ユチョン報道でテレビが元東方神起、ジェジュンとの関係に一切触れない理由
ようするに、K-POPアイドルをめぐるスキャンダル報道は、セウォル号事故、朴槿恵前大統領の汚職、財閥スキャンダル同様、ここ数年ワイドショーの定番ネタとなっているヘイトまがいの韓国バッシングネタのひとつなのだ。
ただ韓国を見下せればいいだけで、公権力とエスタブリッシュメント層の癒着や芸能界の構造的問題などを真剣に考える気など一切ない。
象徴的なのが、JYJのユチョンにかんするご都合主義的な報道だ。ワイドショーはこれだけ熱心にユチョンの事件を扱い、韓国の芸能界にかんするバッシング報道を繰り広げながら、ユチョンのある重要なプロフィルについては触れていないのだ。
それは、ユチョンがNHK紅白歌合戦にも出場したこともある「東方神起」の元メンバーであり、現在、所属するJYJのメンバーには、いま日本のテレビでも引っ張りダコのジェジェンがいるという事実だ。
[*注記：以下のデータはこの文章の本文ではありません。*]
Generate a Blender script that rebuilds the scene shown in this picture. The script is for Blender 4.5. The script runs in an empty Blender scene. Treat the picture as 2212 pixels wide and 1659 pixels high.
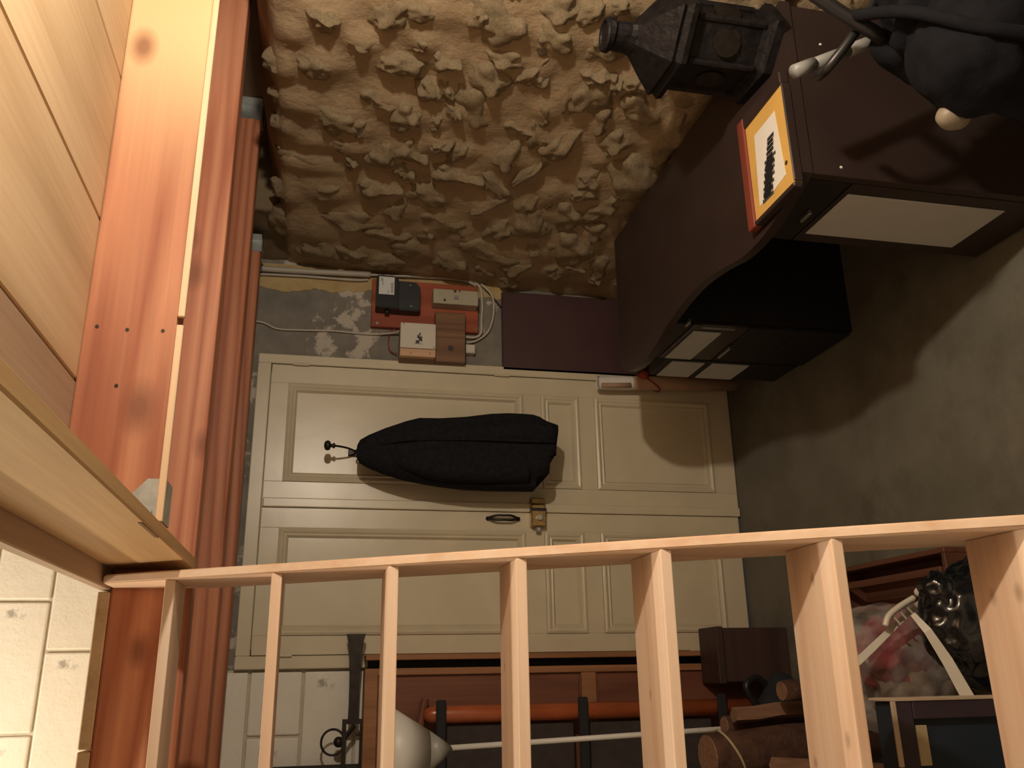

周知のとおり、東方神起はもともと韓国の最大手事務所SMエンターテインメントに所属する5人組のK-POPグループだったが、2009年ごろからユチョン、ジェジュン、ジュンスの3人が契約内容が不当であるとして事務所と対立。裁判闘争も経て、ユチョンら3人はSMエンターテインメントを退所しJYJとして活動開始、残った2人が東方神起として活動するようになる。
日本では東方神起は分裂前も分裂後もレコード会社のエイベックスに所属しており、芸能界やテレビ局に絶大な影響力を誇るバーニングプロダクションが後ろ盾としてついていた。
一方、JYJは韓国最大手の事務所を脱退したため、当初、日本でも完全に干されていたが、メンバーのうちジェジュンだけは、最近、バーニング系のケイダッシュがサポートするようになったため、完全復活。ジェジュン単独でのバラエティ出演がある時点から一気に増えたのにはそういう背景がある。
つまり日本のワイドショーは、バーニングやエイベックスへの配慮から、ユチョンが東方神起メンバーだった過去に触れず、ケイダッシュへの配慮から、現在、ユチュンの所属するJYJにジェジュンも所属していることを一切取り上げないのだ。ピエール瀧のコカイン事件報道で電気グルーヴのメンバーである石野卓球を叩いたのとは、対照的と言っていいだろう。